Rodríguez Batista specified that the consultation conceived as a process of collective construction would include all the provinces and the special municipality Isla de la Juventud, with the objective of gathering criteria from academics, researchers, students, businesspeople, professors and government authorities.
Members of the National Innovation Council evaluated the text as solid and proposed strengthening it with novel evaluation schemes, greater attention to social sciences, impetus to digital transformation, preparation of cadres and strengthening of participatory democracy.
The Minister of CITMA informed that the Draft Law is supported by some twenty principles, among them issuing a high-ranking legal document, advancing towards a strengthened science, technology and innovation system, periodically evaluating its functioning, creating a comprehensive human development programme and recognising innovative enterprises as science and technology entities.

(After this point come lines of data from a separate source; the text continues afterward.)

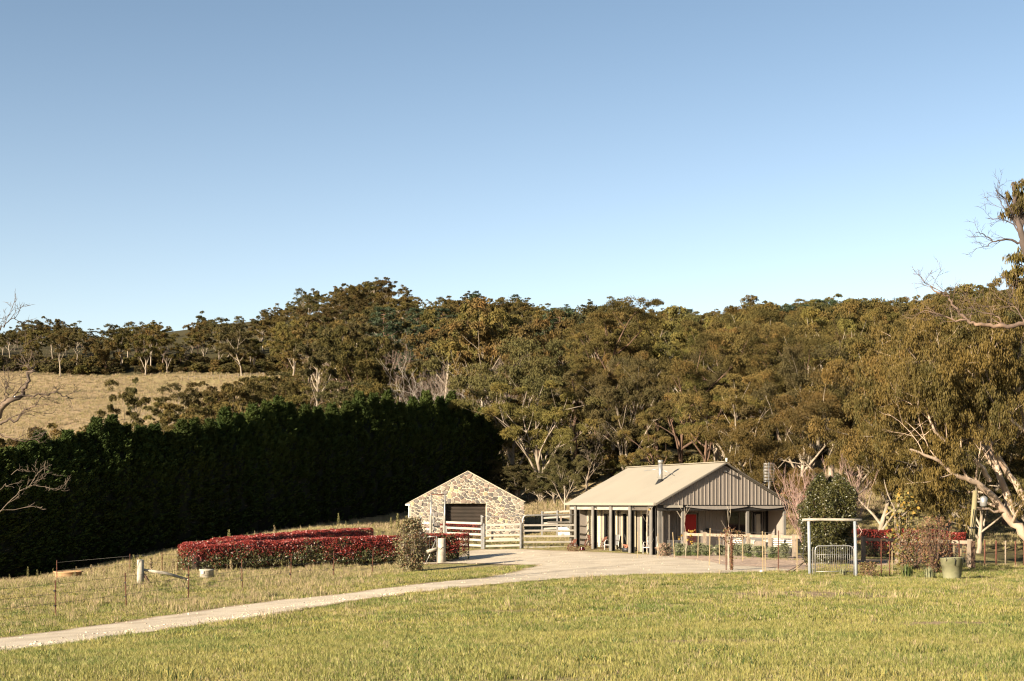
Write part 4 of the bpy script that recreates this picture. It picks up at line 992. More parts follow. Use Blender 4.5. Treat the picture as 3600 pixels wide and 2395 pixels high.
for i, (u, z, e) in enumerate(seeds):
    poly = [(u-.6,z-.5),(u+.6,z-.5),(u+.6,z+.5),(u-.6,z+.5)]
    for j, (a, c, e2) in enumerate(seeds):
        if i == j or abs(a-u) > 1.1 or abs(c-z) > .9: continue
        dx, dz = (a-u), (c-z); w_ = (e)/(e+e2) * 1.0
        mx, mz = u+dx*w_, z+dz*w_; l = math.hypot(dx, dz); poly = clip(poly, dx/l, dz/l, (mx*dx+mz*dz)/l)
        if len(poly) < 3: break
    if len(poly) < 3: continue
    g = .017
    poly = clip(poly, -1, 0, 0); poly = clip(poly, 1, 0, SW_); poly = clip(poly, 0, -1, -(SZ0))
    k_ = (SP-SE)/3.78; l = math.hypot(k_, 1)
    poly = clip(poly, -k_/l, 1/l, (SE)/l) if len(poly) > 2 else poly
    poly = clip(poly, k_/l, 1/l, (SE + 2*3.78*k_)/l) if len(poly) > 2 else poly
    if z > OP[3] and OP[0]-.3 < u < OP[1]+.3: poly = clip(poly, 0, -1, -OP[3]) if min(p[1] for p in poly) < OP[3] and OP[0] < u < OP[1] else poly
    if z <= OP[3] and len(poly) > 2:
        if u < OP[0]: poly = clip(poly, 1, 0, OP[0])
        if u > OP[1]: poly = clip(poly, -1, 0, -OP[1])
    elif len(poly) > 2 and not (OP[0] < u < OP[1]):
        if u <= OP[0]: poly = clip(poly, 1, 0, OP[0]) if min(p[1] for p in poly) < OP[3] else poly
        if u >= OP[1]: poly = clip(poly, -1, 0, -OP[1]) if min(p[1] for p in poly) < OP[3] else poly
    if len(poly) < 3: continue
    q = inset(poly, g)
    if not q: continue
    # drop very short edges, jitter corners a little
    q2 = [p for n_, p in enumerate(q) if math.hypot(p[0]-q[n_-1][0], p[1]-q[n_-1][1]) > .035]
    if len(q2) < 3: continue
    # round the corners
    rr = []
    for n_ in range(len(q2)):
        a, b, c = q2[n_-1], q2[n_], q2[(n_+1) % len(q2)]
        rr += [(b[0]*.84+a[0]*.16, b[1]*.84+a[1]*.16), (b[0]*.84+c[0]*.16, b[1]*.84+c[1]*.16)]
    ar = abs(sum(rr[n_][0]*rr[(n_+1)%len(rr)][1]-rr[(n_+1)%len(rr)][0]*rr[n_][1] for n_ in range(len(rr))))/2
    stones.append((ar, rr))
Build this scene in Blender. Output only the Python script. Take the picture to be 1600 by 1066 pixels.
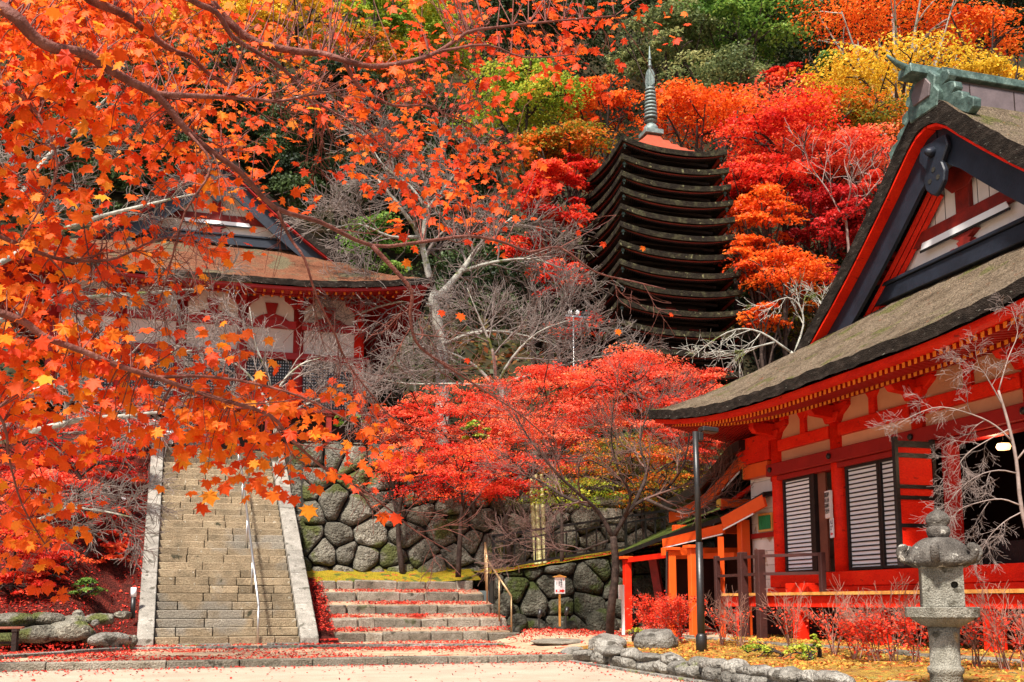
import bpy, bmesh, math, random
import numpy as np
from mathutils import Vector, Matrix

SC = bpy.context.scene
COL = SC.collection
for o in list(bpy.data.objects):
    bpy.data.objects.remove(o)
pi = math.pi
R = math.radians

# ------------------------------------------------------------------ camera
EYE = (0.0, 0.0, 1.0)
YAW, PITCH, FOC = R(16.37), R(7.58), 1600.0       # focal length in pixels of the 1600 px wide photograph
PRY = 727.0
cam_data = bpy.data.cameras.new('camera')
cam = bpy.data.objects.new('camera', cam_data)
COL.objects.link(cam)
cam.location = EYE
cam.rotation_euler = (pi / 2 + PITCH, 0, -YAW)
cam_data.sensor_width = 36
cam_data.lens = 36 * FOC / 1600
cam_data.shift_y = (PRY - 533) / 1600
cam_data.clip_start = 0.05
cam_data.clip_end = 600
SC.camera = cam
SC.render.resolution_x, SC.render.resolution_y = 1024, 682

# ------------------------------------------------------------------ sky, sun, exposure
SUN_EL, SUN_AZ = R(54), R(220)     # azimuth clockwise from +Y: the sun stands behind the camera, to the left
w = bpy.data.worlds.new('World')
SC.world = w
w.use_nodes = True
nt = w.node_tree
bg = nt.nodes['Background']
sky = nt.nodes.new('ShaderNodeTexSky')
sky.sky_type = 'NISHITA'
sky.sun_disc = False
sky.sun_elevation = SUN_EL
sky.sun_rotation = SUN_AZ
sky.air_density = 1.0
sky.dust_density = 2.5
sky.ozone_density = 1.0
nt.links.new(sky.outputs[0], bg.inputs[0])
bg.inputs[1].default_value = 0.085
sun_data = bpy.data.lights.new('sun', 'SUN')
sun_data.energy = 4.8
sun_data.angle = R(6)
sun_data.color = (1.0, 0.95, 0.86)
sun = bpy.data.objects.new('sun', sun_data)
COL.objects.link(sun)
sd = Vector((math.sin(SUN_AZ) * math.cos(SUN_EL), math.cos(SUN_AZ) * math.cos(SUN_EL), math.sin(SUN_EL)))
sun.rotation_euler = sd.to_track_quat('Z', 'Y').to_euler()
sun.location = sd * 40
vs = SC.view_settings
vs.view_transform = 'Standard'
vs.look = 'None'
vs.exposure = 1.0
vs.gamma = 1
SC.cycles.use_denoising = True
SC.cycles.max_bounces = 6
SC.cycles.diffuse_bounces = 3
SC.cycles.transmission_bounces = 4
SC.cycles.glossy_bounces = 2

# ------------------------------------------------------------------ helpers: photo pixel to place
_r = Vector((math.cos(YAW), -math.sin(YAW), 0))
_h = Vector((math.sin(YAW), math.cos(YAW), 0))
_f = _h * math.cos(PITCH) + Vector((0, 0, math.sin(PITCH)))
_u = -_h * math.sin(PITCH) + Vector((0, 0, math.cos(PITCH)))
E0 = Vector(EYE)


def at(px, py, d):
    return E0 + (_f + _r * ((px - 800) / FOC) + _u * ((PRY - py) / FOC)) * d


def at_y(px, py, y):
    v = _f + _r * ((px - 800) / FOC) + _u * ((PRY - py) / FOC)
    return E0 + v * (y / v.y)


def hill(x, y):
    t = max(0.0, y - 32.0)
    return 5.2 + 0.5 * t + 0.012 * t * t


# ------------------------------------------------------------------ helpers: materials
MATS = {}


def srgb(*c):
    return tuple((v / 255 / 12.92) if v / 255 <= 0.04045 else ((v / 255 + 0.055) / 1.055) ** 2.4 for v in c)


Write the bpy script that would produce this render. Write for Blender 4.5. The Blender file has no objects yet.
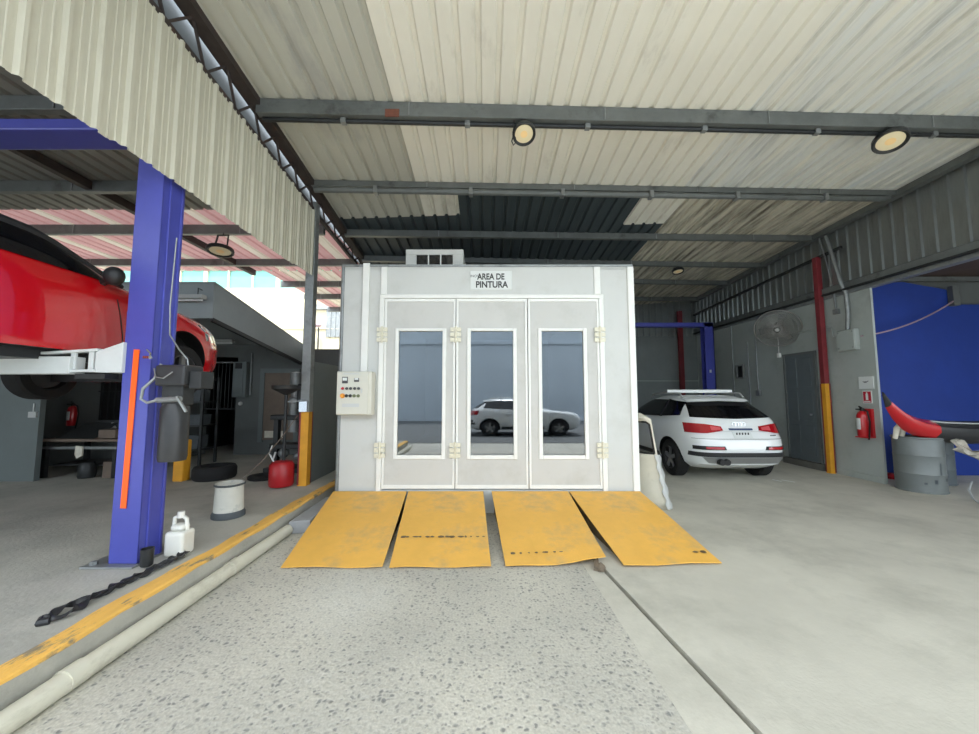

The proposal contemplates eight chapters that cover all levels and actors, with emphasis on innovation, the transition towards a knowledge economy and the international insertion of Cuban science.
Rodríguez Batista added that specific provisions of the science, technology and innovation system already updated and coherent with the principles of the Draft Law will remain in force.
According to the Minister, some 1,500 people participated in the initial consultation, which allowed the document to be enriched with contributions from diverse sectors.
The debate process will continue across the entire country with the aim of consolidating a legal norm that involves society as a whole.